The probably least obvious answer: If you feel no pain using a RDBMS, stay with it. If you always have to work around your RDBMS to get your job done, a document oriented database might be worth a look.

For a more elaborate list check this posting of Richard Jones.


CouchDB (from their website)

  • A document database server, accessible via a RESTful JSON API. Generally, relational databases aren't simply accessed via REST services, but require a much more complex SQL API. Often these API's (JDBC, ODBC, etc.) are quite complex. REST is quite simple.

  • Ad-hoc and schema-free with a flat address space. Relational databases have complex, fixed schema. You define tables, columns, indexes, sequences, views and other stuff. Couch doesn't require this level of complex, expensive, fragile advanced planning.

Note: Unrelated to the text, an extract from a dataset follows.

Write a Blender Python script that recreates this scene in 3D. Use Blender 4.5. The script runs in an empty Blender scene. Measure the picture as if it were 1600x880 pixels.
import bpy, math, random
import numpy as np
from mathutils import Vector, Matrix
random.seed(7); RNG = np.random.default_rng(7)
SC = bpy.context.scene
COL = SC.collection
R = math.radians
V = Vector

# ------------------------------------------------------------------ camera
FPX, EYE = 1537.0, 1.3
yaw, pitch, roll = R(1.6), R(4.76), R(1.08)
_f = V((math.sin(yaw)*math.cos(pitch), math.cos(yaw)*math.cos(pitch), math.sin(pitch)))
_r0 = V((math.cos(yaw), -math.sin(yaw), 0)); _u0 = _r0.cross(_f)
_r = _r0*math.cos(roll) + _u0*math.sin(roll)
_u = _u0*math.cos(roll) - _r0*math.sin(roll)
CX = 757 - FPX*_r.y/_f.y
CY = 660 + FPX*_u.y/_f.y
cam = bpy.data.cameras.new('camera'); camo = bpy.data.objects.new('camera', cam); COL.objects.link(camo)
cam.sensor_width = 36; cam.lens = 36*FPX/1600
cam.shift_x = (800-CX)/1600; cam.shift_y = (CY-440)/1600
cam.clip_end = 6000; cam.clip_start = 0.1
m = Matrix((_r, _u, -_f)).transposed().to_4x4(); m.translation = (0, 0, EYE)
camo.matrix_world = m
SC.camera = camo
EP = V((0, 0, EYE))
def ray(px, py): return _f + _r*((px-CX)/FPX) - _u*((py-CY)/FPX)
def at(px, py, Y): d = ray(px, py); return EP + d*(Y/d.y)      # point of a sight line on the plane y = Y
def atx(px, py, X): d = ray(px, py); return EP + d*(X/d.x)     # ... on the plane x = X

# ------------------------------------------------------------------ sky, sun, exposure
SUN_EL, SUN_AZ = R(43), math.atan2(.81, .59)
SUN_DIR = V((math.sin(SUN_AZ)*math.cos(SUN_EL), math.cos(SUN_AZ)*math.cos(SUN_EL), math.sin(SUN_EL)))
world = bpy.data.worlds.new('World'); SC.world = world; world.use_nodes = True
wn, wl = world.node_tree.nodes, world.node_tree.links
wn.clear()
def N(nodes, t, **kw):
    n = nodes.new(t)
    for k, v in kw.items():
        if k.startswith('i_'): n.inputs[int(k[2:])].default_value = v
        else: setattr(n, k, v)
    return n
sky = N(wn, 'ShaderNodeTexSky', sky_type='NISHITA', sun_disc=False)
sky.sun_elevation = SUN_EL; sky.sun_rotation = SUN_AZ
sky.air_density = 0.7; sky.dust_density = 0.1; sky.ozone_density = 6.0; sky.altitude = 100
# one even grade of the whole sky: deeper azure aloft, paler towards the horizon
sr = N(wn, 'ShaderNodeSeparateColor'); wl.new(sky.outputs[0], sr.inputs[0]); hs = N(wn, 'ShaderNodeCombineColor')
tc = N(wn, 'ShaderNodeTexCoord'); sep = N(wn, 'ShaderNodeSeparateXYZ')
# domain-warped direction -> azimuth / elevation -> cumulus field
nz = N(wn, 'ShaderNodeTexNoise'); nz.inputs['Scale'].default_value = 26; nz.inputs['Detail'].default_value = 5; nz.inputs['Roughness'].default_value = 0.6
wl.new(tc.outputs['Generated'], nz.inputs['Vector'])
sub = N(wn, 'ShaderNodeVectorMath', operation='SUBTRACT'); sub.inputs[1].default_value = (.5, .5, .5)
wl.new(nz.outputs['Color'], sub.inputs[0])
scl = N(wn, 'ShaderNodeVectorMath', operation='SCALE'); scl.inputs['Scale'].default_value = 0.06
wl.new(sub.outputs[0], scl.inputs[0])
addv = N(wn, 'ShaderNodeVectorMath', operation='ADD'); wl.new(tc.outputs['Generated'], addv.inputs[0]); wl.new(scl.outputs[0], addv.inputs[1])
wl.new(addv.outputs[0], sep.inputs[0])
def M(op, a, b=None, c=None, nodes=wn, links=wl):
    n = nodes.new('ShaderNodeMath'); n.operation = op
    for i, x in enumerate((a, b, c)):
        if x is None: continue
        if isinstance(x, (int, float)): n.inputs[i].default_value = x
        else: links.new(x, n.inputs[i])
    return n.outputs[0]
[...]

  • Distributed, featuring robust, incremental replication with bi-directional conflict detection and management. Some SQL commercial products offer this. Because of the SQL API and the fixed schemas, this is complex, difficult and expensive. For Couch, it appears simple and inexpensive.

  • Query-able and index-able, featuring a table oriented reporting engine that uses Javascript as a query language. So does SQL and relational databases. Nothing new here.

So. Why CouchDB?

  • REST is simpler than JDBC or ODBC.
  • No Schema is simpler than Schema.
  • Distributed in a way that appears simple and inexpensive.

For stupidly storing and serving other-servers-data.

In the last couple of weeks I've been playing with a lifestream app that polls my feeds (delicious, flickr, github, twitter...) and stores them in couchdb. The beauty of couchdb is that it lets me keep the original data in its original structure with no overhead. I added a 'class' field to each document, storing the source server, and wrote a javascript render class for each source.

Generalizing, whenever your server communicates with another server a schema-less storage is best as you have no control over the schema. As a bonus, couchdb uses the native protocols of servers and clients - JSON for representation and HTTP REST for transport.


Rapid application development comes to mind.

When I am constantly evolving my schema, I am constantly frustrated by having to maintain the schema in MySQL/SQLite. While I've not done too much with CouchDB yet, I do like how simple it is to evolve the schema during the RAD process.

A case where you might not want to use a non-relational database is when you have a lot of many-to-many relationships; I've yet to get my head around how to create good MapReduce functions around these kinds of relationships, particularly if you need to have metadata in the joining relationship. I'm not sure, but I don't think CouchDB Map functions can call their own queries on the database, since that could potentially cause infinite loops.